### What you are asked to do
Print, word for word, the opening line of the data below and every line after it through the line that contains "R = math.radians", but not the pictures.

### Dataset extract
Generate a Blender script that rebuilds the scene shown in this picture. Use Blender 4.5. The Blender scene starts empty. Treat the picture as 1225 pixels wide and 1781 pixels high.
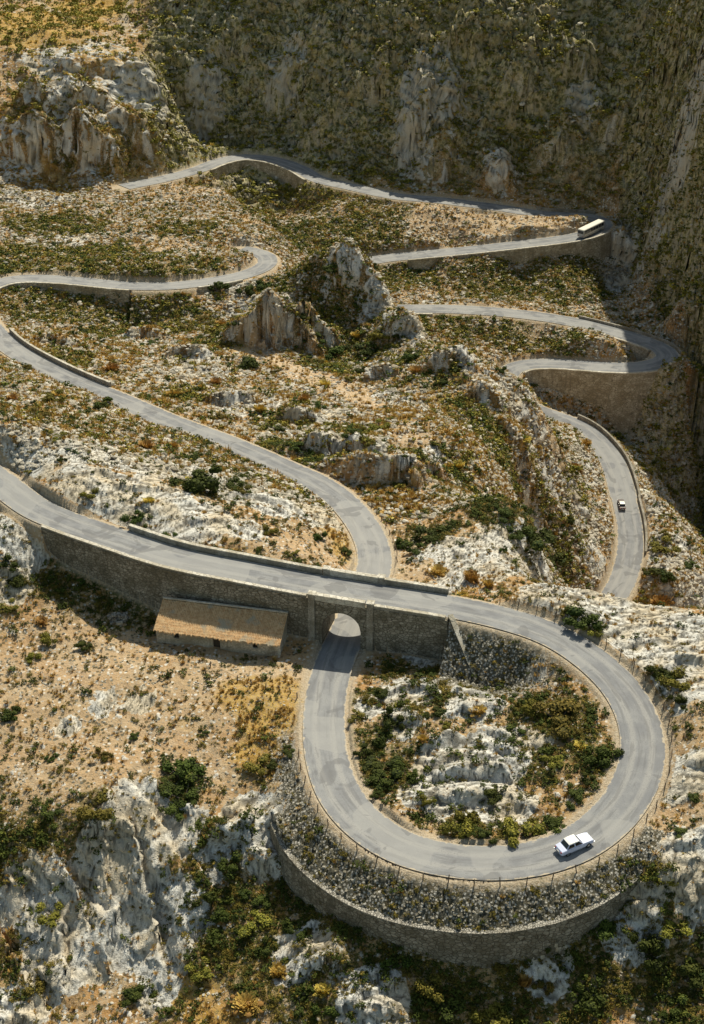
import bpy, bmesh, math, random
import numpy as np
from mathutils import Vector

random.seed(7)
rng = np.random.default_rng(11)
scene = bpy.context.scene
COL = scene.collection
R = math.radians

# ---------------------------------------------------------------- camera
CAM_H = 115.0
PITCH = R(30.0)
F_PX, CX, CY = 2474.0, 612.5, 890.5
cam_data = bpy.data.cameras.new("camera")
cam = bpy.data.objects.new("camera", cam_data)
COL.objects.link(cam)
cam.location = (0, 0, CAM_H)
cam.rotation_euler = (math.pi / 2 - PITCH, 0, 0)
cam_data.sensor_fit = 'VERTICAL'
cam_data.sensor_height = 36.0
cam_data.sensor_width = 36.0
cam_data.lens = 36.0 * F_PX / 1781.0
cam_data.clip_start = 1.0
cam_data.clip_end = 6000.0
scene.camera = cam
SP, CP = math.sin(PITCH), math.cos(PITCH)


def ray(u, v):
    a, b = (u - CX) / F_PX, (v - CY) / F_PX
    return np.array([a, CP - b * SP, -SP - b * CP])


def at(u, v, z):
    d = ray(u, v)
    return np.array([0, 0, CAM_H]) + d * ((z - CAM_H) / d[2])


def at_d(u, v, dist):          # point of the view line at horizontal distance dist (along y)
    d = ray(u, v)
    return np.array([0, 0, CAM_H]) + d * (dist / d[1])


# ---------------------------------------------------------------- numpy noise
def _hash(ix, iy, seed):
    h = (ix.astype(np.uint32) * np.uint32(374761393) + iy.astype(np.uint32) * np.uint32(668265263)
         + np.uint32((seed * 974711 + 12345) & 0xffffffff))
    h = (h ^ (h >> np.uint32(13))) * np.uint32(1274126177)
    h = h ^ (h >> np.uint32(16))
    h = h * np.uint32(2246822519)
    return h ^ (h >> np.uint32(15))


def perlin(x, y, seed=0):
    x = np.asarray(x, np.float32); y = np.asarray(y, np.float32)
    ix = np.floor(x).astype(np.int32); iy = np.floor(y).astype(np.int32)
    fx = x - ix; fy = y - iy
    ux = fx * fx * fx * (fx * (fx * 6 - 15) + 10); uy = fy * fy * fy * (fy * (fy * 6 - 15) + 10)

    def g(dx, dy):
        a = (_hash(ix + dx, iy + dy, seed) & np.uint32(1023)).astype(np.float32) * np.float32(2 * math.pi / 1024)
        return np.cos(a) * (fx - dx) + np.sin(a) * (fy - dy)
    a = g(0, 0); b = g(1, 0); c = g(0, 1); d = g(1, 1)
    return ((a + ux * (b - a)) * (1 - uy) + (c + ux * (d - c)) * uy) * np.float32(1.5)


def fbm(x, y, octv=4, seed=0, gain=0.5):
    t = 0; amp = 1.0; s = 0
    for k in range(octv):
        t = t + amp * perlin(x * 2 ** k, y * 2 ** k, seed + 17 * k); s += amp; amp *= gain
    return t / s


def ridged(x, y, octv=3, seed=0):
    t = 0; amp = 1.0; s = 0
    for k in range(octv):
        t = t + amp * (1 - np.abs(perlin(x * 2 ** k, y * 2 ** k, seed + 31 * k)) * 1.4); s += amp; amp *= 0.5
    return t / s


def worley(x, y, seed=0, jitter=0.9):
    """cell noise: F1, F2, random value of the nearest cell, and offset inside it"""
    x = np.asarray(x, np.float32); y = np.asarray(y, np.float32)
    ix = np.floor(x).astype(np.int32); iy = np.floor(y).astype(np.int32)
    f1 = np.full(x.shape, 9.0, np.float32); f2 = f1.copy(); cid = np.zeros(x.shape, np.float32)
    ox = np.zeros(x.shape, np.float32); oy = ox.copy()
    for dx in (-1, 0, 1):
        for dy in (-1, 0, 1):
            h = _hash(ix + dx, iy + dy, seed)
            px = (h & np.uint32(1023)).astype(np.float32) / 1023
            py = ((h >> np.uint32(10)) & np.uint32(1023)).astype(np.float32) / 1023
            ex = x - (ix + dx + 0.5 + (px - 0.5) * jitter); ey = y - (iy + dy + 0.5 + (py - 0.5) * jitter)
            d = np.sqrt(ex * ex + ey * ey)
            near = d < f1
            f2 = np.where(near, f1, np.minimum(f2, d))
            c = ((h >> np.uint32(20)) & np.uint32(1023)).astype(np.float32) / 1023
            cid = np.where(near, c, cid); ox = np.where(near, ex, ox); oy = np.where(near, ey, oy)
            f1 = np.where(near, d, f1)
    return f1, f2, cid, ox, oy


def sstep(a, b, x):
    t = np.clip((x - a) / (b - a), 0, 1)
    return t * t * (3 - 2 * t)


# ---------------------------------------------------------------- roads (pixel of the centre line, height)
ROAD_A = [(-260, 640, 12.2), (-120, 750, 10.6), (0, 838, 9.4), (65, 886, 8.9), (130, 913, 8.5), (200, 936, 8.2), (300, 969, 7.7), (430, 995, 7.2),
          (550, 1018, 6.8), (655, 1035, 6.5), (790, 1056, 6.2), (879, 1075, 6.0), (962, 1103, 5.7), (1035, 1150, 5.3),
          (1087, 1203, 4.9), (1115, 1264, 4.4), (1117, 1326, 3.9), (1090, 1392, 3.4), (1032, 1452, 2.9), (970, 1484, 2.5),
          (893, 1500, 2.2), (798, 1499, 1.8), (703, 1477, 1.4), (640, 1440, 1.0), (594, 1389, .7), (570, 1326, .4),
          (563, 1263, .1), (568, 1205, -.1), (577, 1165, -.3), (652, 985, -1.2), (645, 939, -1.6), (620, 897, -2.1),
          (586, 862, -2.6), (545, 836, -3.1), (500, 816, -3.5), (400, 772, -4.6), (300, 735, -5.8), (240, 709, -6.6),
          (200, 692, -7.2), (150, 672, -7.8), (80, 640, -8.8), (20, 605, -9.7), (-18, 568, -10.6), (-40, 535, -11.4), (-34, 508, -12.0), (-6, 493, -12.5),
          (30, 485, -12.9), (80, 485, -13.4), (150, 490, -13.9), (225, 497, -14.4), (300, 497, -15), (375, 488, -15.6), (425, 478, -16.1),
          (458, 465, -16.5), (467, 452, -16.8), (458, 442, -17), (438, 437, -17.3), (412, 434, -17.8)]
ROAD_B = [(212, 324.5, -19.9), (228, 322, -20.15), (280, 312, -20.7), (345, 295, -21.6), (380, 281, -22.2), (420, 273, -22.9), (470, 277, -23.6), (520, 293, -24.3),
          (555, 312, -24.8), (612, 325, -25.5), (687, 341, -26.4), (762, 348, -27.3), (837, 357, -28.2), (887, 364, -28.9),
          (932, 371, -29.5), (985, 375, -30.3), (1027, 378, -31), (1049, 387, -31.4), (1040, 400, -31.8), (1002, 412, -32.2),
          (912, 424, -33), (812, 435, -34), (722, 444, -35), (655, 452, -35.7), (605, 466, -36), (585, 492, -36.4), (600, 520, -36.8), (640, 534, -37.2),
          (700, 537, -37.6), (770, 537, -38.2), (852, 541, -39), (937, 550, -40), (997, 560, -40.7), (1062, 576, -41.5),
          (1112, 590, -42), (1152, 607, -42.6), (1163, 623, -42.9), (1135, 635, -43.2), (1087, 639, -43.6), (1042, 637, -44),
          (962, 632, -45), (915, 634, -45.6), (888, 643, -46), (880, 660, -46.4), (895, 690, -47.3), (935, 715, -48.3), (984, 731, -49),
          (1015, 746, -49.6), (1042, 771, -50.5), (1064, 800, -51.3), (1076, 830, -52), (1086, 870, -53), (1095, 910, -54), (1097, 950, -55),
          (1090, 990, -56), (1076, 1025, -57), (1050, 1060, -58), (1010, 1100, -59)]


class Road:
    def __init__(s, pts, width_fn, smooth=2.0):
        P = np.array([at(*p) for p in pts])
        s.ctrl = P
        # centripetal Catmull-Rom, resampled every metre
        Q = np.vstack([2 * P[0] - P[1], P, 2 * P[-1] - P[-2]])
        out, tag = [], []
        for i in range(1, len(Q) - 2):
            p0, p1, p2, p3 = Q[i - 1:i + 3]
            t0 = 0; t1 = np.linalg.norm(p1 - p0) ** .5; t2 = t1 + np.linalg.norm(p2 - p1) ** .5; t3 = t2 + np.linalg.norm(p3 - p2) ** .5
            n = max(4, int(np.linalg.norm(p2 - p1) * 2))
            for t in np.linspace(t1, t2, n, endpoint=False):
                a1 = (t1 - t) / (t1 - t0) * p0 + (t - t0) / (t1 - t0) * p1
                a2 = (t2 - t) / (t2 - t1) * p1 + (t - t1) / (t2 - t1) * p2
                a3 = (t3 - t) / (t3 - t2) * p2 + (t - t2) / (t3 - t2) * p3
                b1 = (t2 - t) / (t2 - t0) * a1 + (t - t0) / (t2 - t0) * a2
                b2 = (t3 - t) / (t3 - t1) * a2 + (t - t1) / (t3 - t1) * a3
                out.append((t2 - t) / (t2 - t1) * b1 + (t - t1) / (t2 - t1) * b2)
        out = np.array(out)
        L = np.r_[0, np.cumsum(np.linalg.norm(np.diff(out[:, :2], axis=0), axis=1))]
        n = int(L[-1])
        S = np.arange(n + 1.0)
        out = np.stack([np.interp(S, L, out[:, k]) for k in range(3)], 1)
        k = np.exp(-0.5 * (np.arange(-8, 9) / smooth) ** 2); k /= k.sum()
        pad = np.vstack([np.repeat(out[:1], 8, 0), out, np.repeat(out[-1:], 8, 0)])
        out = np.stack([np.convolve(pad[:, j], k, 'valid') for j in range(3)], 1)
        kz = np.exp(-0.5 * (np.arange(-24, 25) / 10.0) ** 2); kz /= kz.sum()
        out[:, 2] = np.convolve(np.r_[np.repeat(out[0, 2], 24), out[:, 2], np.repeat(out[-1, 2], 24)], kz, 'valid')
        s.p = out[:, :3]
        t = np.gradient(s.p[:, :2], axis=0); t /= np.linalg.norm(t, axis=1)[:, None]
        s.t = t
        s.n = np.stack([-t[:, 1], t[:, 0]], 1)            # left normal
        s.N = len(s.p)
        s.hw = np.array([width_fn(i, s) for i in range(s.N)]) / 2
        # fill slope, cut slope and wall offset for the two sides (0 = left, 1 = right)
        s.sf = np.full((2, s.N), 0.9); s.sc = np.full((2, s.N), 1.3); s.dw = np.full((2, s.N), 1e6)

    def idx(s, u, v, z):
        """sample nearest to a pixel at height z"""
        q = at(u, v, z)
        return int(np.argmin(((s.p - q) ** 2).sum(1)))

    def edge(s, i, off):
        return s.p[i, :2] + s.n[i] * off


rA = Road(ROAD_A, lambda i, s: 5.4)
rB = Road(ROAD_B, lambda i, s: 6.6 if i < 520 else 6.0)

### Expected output
Generate a Blender script that rebuilds the scene shown in this picture. Use Blender 4.5. The Blender scene starts empty. Treat the picture as 1225 pixels wide and 1781 pixels high.
import bpy, bmesh, math, random
import numpy as np
from mathutils import Vector

random.seed(7)
rng = np.random.default_rng(11)
scene = bpy.context.scene
COL = scene.collection
R = math.radians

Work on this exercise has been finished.